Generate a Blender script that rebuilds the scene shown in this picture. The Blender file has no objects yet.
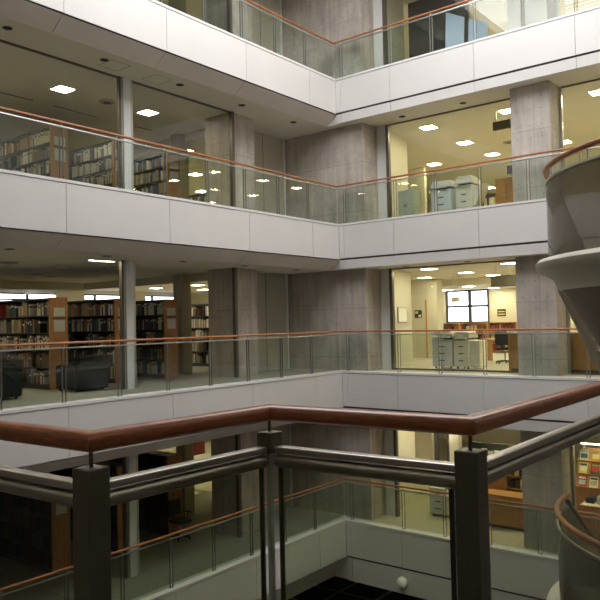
import bpy, bmesh, math, random
from mathutils import Vector, Matrix

random.seed(7)
S = bpy.context.scene
COL = S.collection
PI = math.pi
H = 4.2                       # storey height
JOINT_Z = -0.384               # formwork joint height
TOP = 1.291                   # ceiling lies this far below the floor line above


def T(level):                 # height of the floor edge of a storey (2 = the camera's storey)
    return H * (level - 2)


# ------------------------------------------------------------------ camera
F, YAW, PITCH, ROLL = 713.907, math.radians(38.198), math.radians(1.794), math.radians(-1.279)
CAM = Vector((11.695, -16.734, 1.4126))
FW = Vector((-math.sin(YAW) * math.cos(PITCH), math.cos(YAW) * math.cos(PITCH), math.sin(PITCH)))
R0 = Vector((math.cos(YAW), math.sin(YAW), 0))
U0 = R0.cross(FW)
RT = R0 * math.cos(ROLL) + U0 * math.sin(ROLL)
UP = -R0 * math.sin(ROLL) + U0 * math.cos(ROLL)
cd = bpy.data.cameras.new('camera')
cam = bpy.data.objects.new('camera', cd)
COL.objects.link(cam)
cd.sensor_width = 36.0
cd.lens = F / 600 * 36.0
cd.clip_start = 0.05
m = Matrix((RT, UP, -FW)).transposed().to_4x4()
m.translation = CAM
cam.matrix_world = m
S.camera = cam


def to_px(p):
    d = Vector(p) - CAM
    w = d.dot(FW)
    return 300 + F * d.dot(RT) / w, 300 - F * d.dot(UP) / w, w


# ------------------------------------------------------------------ materials
def new_mat(name):
    mt = bpy.data.materials.new(name)
    mt.use_nodes = True
    nt = mt.node_tree
    for n in list(nt.nodes):
        nt.nodes.remove(n)
    out = nt.nodes.new('ShaderNodeOutputMaterial')
    return mt, nt, out


def N(nt, kind, **kw):
    n = nt.nodes.new(kind)
    for k, v in kw.items():
        setattr(n, k, v)
    return n


def plain(name, col, rough=0.5, metal=0.0, noise=0.0, scale=6.0, spec=0.5, bump=0.0):
    mt, nt, out = new_mat(name)
    b = N(nt, 'ShaderNodeBsdfPrincipled')
    b.inputs['Roughness'].default_value = rough
    b.inputs['Metallic'].default_value = metal
    b.inputs['Specular IOR Level'].default_value = spec
    b.inputs['Base Color'].default_value = (*col, 1)
    if noise or bump:
        tc = N(nt, 'ShaderNodeTexCoord')
        nz = N(nt, 'ShaderNodeTexNoise')
        nz.inputs['Scale'].default_value = scale
        nz.inputs['Detail'].default_value = 5
        nt.links.new(tc.outputs['Object'], nz.inputs['Vector'])
        if noise:
            rp = N(nt, 'ShaderNodeValToRGB')
            rp.color_ramp.elements[0].position = 0.3
            rp.color_ramp.elements[1].position = 0.7
            rp.color_ramp.elements[0].color = (*[c * (1 - noise) for c in col], 1)
            rp.color_ramp.elements[1].color = (*[min(1, c * (1 + noise)) for c in col], 1)
            nt.links.new(nz.outputs['Fac'], rp.inputs['Fac'])
            nt.links.new(rp.outputs['Color'], b.inputs['Base Color'])
        if bump:
            bp = N(nt, 'ShaderNodeBump')
            bp.inputs['Strength'].default_value = bump
            nt.links.new(nz.outputs['Fac'], bp.inputs['Height'])
            nt.links.new(bp.outputs['Normal'], b.inputs['Normal'])
    nt.links.new(b.outputs['BSDF'], out.inputs['Surface'])
    return mt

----

* Exercise prompt
Set down again, exactly, the lines of the material above from its first line to the one with "from mathutils import Vector, Matrix", inclusive. Leave the pictures out.

* Full output
Generate a Blender script that rebuilds the scene shown in this picture. The Blender file has no objects yet.
import bpy, bmesh, math, random
from mathutils import Vector, Matrix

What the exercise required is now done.